The TUC says the tax changes mean UK consumers will start to feel the pinch from 4 January, when VAT rises from 17.5 per cent to 20 per cent.

Corporation tax is set to fall from 28 per cent to 27 per cent in April. But the TUC has calculated that the effective corporation tax rate for large multinational companies – the headline rate minus the "various tax loopholes they are able to exploit to bring down their tax bill" – fell to 21 per cent in 2009. Accounting for a 0.5 per cent fall in this effective rate every year since 2000, according to the TUC, the corporation tax of big companies with operations in multiple countries could be as low as 19 per cent in 2011.

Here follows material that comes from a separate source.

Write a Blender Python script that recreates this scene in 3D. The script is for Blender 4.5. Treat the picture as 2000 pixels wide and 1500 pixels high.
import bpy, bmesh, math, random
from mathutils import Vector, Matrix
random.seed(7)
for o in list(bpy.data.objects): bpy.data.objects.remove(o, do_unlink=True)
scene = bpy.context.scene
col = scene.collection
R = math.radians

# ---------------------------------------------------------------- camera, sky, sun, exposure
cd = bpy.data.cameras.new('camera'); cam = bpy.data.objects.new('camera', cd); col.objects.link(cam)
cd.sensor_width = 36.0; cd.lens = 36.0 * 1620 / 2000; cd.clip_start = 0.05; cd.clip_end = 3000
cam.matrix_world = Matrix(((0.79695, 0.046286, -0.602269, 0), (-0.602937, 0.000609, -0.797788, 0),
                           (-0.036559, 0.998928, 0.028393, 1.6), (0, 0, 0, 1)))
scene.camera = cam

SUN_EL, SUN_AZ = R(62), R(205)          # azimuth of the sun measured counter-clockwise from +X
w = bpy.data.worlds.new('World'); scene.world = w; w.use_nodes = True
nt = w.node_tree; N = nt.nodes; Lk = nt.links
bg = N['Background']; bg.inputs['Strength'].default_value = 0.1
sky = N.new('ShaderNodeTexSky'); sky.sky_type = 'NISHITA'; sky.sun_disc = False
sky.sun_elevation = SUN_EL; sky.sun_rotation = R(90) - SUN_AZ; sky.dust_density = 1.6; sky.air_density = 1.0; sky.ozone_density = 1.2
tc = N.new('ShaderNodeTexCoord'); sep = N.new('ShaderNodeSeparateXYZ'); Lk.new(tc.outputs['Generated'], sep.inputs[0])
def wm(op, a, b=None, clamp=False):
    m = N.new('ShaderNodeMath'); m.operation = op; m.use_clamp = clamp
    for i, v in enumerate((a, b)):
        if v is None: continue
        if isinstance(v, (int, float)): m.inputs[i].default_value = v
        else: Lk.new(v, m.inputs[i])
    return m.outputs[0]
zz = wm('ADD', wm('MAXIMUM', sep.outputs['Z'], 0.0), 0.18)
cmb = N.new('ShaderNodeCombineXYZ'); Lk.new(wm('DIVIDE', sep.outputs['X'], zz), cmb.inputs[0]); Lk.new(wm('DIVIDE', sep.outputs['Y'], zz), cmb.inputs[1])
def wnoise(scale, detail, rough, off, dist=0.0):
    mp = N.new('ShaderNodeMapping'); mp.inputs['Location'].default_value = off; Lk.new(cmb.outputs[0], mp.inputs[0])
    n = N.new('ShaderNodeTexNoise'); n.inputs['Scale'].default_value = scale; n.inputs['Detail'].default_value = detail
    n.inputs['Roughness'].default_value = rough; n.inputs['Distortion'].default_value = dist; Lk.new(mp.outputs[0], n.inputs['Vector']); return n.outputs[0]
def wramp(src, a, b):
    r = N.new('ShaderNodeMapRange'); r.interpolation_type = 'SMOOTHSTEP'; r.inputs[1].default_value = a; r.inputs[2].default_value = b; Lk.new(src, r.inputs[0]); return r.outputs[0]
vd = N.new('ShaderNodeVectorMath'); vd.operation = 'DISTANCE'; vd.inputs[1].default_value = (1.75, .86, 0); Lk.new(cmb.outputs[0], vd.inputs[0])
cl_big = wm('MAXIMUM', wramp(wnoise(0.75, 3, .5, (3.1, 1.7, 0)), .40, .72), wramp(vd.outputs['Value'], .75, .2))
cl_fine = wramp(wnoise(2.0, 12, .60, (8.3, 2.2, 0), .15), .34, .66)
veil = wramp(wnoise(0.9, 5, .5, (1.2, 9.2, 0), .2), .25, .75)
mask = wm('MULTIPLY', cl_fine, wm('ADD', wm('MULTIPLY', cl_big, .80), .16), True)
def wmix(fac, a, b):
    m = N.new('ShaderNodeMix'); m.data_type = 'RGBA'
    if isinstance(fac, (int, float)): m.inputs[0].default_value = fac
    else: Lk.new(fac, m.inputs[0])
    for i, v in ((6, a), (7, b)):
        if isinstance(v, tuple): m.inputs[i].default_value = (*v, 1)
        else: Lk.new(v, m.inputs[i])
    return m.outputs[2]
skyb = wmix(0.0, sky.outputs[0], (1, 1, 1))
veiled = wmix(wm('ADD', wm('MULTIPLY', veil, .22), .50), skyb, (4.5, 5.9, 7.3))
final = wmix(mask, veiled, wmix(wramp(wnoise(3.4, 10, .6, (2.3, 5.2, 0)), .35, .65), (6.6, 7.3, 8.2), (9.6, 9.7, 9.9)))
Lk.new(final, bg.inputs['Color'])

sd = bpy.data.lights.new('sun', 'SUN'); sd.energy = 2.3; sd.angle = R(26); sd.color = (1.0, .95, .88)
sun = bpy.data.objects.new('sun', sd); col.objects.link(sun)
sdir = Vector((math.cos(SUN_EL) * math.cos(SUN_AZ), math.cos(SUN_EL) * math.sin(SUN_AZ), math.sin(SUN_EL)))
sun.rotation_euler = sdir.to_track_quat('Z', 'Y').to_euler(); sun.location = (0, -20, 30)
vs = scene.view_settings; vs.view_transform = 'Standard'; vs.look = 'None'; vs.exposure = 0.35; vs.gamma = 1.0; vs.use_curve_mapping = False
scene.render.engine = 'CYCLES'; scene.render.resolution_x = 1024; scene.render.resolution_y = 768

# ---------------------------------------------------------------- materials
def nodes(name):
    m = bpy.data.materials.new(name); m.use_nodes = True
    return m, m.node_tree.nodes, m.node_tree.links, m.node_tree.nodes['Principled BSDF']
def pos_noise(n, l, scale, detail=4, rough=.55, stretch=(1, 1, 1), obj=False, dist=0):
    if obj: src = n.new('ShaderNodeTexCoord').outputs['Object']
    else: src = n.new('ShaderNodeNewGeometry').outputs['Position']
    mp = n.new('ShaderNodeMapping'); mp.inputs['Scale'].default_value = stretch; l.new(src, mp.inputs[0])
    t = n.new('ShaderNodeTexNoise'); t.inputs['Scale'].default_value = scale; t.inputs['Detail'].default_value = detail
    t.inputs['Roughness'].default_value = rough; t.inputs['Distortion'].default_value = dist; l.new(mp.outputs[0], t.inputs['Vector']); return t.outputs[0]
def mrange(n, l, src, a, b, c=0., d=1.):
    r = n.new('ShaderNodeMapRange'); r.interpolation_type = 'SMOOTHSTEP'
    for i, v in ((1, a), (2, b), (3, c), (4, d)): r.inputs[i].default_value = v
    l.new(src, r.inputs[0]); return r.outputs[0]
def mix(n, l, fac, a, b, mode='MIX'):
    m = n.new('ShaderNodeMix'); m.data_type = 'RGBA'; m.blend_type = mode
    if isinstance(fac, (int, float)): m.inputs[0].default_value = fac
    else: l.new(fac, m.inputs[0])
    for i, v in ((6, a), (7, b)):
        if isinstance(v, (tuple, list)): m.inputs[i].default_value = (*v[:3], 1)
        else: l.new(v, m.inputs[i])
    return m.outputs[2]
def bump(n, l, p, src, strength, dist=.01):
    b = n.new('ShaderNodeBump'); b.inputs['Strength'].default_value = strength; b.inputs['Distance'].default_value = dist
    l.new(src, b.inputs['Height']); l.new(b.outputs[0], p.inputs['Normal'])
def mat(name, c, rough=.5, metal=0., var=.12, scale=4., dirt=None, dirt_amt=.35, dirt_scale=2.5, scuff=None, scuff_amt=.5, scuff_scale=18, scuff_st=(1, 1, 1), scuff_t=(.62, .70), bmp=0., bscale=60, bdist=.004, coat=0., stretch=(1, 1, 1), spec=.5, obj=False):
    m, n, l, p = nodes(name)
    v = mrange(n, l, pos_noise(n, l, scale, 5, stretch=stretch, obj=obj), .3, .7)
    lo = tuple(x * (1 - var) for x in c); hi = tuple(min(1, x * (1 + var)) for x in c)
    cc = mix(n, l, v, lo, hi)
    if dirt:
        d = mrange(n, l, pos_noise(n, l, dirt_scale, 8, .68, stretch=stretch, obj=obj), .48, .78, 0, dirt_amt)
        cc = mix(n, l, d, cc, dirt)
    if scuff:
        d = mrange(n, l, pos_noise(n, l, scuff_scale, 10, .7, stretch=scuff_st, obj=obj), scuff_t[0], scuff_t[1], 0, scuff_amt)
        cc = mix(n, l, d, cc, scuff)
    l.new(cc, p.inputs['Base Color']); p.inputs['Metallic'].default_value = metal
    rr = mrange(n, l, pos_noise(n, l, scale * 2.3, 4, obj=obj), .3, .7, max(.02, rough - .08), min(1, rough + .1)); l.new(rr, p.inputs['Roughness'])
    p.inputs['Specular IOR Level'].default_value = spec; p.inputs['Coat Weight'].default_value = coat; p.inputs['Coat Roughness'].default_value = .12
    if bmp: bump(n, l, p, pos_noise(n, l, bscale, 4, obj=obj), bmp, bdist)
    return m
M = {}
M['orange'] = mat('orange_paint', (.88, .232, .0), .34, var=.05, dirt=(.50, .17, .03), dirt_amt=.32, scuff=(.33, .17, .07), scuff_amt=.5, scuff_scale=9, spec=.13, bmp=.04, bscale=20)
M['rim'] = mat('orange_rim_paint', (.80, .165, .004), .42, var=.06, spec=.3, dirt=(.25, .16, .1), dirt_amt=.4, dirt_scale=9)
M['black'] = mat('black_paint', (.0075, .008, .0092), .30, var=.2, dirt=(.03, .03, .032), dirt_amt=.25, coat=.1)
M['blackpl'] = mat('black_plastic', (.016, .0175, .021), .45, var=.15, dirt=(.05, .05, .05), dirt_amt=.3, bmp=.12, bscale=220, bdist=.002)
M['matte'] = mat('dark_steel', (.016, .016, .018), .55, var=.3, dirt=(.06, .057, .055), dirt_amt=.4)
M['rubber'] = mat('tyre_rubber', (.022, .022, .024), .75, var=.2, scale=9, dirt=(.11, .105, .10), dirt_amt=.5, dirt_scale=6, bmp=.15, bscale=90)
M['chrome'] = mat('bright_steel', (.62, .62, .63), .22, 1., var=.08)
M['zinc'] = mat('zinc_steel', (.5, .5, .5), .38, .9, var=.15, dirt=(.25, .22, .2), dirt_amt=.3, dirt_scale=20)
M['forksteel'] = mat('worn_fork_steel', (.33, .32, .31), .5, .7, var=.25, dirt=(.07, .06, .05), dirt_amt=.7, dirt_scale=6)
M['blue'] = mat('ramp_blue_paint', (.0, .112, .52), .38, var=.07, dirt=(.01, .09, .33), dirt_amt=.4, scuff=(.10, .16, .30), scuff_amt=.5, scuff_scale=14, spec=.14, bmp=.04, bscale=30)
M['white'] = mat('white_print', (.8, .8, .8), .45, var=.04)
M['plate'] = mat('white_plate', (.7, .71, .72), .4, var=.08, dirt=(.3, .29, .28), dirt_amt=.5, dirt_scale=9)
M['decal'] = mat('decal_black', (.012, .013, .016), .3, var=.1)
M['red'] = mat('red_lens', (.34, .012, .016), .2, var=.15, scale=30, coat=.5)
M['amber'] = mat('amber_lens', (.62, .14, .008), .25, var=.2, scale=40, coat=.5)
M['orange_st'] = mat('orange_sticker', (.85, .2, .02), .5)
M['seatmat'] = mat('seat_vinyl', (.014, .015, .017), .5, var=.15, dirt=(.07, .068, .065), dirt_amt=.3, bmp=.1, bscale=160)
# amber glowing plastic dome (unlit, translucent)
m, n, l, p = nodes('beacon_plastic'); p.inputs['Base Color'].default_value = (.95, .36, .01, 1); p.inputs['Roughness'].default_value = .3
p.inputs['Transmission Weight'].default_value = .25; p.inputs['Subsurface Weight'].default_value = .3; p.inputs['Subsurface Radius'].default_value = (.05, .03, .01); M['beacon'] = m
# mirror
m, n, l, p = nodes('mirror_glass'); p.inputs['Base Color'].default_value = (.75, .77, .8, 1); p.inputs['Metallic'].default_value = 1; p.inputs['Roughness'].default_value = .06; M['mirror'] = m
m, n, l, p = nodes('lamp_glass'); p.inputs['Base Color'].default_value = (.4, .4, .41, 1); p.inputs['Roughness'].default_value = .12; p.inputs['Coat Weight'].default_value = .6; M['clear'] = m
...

The movement of corporation tax and VAT in opposite directions will "further skew" the UK tax system in favour of high-profit industries, such as banking, over small and medium-sized enterprises, which the union said would will be "hit hard" by the VAT rise at a time when banks were "refusing" to lend to them.

Brendan Barber, the TUC general secretary, said: "Shoppers looking for bargains in the January sales will soon be paying more to clear the debts racked up by the banks when they plunged the UK into recession and asked for a multi-trillion pound bailout." The TUC said the VAT rise would hit the poorest fifth of households harder, as they spent twice as much of their income on items subject to VAT. "People will not happy to learn that banks have managed to earn themselves a tidy tax cut as a reward for their failure while the rest of us suffer from job losses, tax hikes and the wrecking of public services," Mr Barber said.

The union said UK banks would also be able to offset the forthcoming corporation tax rate cut against the Government's £2.5bn bank levy – and actually cut their tax bill next year, which made a "mockery" of government "rhetoric" promising to crack down on the banks that caused the financial crisis.